Vodafone Idea has reached out to state-owned lenders Power Finance Corporation (PFC) and REC Ltd to help secure loans for medium-term funding, sources say. Senior leaders from Vodafone Idea and its parent company, Aditya Birla Group (ABG), recently met with officials from PFC and REC to discuss bridging a funding gap of ₹25,000 crore. This money is needed to cover the company’s capital expenses and maintenance costs for the next three years.
Although the telecom company hasn’t submitted a formal proposal yet, and the lenders haven’t actively considered the plan, talks are in progress.
Credit Rating: BB+ with Stable Outlook
While Vodafone Idea’s financial situation is a concern for the lenders, the company has assets that could be used as security for the loans. On June 4, Vodafone Idea informed the stock exchanges that its long-term bank facility rating had improved to BB+ with a stable outlook, indicating a moderate risk of default. Previously, it was rated B+, which suggested a higher risk of default.

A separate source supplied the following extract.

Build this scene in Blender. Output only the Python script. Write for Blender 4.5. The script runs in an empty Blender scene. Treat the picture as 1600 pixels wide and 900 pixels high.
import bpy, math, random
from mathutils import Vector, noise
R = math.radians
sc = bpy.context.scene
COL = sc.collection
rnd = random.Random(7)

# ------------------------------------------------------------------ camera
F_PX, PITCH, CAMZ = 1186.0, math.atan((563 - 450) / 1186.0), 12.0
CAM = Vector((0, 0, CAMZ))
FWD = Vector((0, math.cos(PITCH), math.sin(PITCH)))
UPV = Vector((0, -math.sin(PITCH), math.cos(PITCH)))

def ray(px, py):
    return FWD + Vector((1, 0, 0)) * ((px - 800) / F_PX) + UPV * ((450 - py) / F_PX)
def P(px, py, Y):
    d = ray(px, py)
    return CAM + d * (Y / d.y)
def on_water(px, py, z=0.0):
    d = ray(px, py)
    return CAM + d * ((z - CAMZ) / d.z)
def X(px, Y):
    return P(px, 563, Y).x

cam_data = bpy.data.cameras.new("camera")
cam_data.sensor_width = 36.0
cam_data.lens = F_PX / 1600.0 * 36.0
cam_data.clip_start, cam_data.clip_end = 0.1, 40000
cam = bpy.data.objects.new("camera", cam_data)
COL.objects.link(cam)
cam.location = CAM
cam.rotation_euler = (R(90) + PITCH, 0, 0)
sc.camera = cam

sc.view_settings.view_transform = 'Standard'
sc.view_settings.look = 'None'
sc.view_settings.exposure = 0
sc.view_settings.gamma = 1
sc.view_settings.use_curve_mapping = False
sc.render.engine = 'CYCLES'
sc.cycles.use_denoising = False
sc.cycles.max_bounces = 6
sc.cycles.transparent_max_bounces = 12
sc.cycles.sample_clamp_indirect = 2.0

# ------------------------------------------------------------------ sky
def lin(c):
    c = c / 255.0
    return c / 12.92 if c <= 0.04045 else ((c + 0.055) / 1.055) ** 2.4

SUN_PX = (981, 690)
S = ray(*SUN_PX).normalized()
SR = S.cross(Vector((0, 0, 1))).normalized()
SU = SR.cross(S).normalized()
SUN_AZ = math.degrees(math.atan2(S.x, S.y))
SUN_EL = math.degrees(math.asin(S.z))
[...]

The company is also in talks with the State Bank of India (SBI) for partial funding. SBI may lead a consortium of lenders to provide most of the required funding. Telecom, being classified as an infrastructure sector, allows NBFCs like PFC and REC to provide loans to companies in this sector, in addition to power and renewable energy projects.
Officials from ABG, PFC, REC, and SBI did not respond to queries.
Business Metrics and Financial Struggles
Vodafone Idea Ltd is jointly owned by Aditya Birla Group and the UK’s Vodafone Group, with the Indian government holding about a 24% stake. The telecom company’s board announced in February a plan to raise ₹45,000 crore through debt and equity. It managed to raise ₹18,000 crore through a follow-on public offer in April.
However, a September 6 report from Goldman Sachs warned of a potential 83% drop in Vodafone Idea’s stock price, causing the stock to fall by 8% to ₹13.83 on the BSE. On Monday, it closed at ₹13.2, down 1.2%.
Debt Burden and Future Prospects
Vodafone Idea carries a debt burden of ₹2 lakh crore, which includes dues to the government. With 200 million subscribers, the company still hasn’t launched 5G services. Some of the government’s debt may need to be converted into long-term bonds to ensure the company’s financial stability.
Earlier, Vodafone Idea proposed converting some dues into equity, as it did in February 2023 when the government converted ₹16,000 crore worth of interest on adjusted gross revenue (AGR) dues into a 33% equity stake, which has since decreased to 24% after the public offer.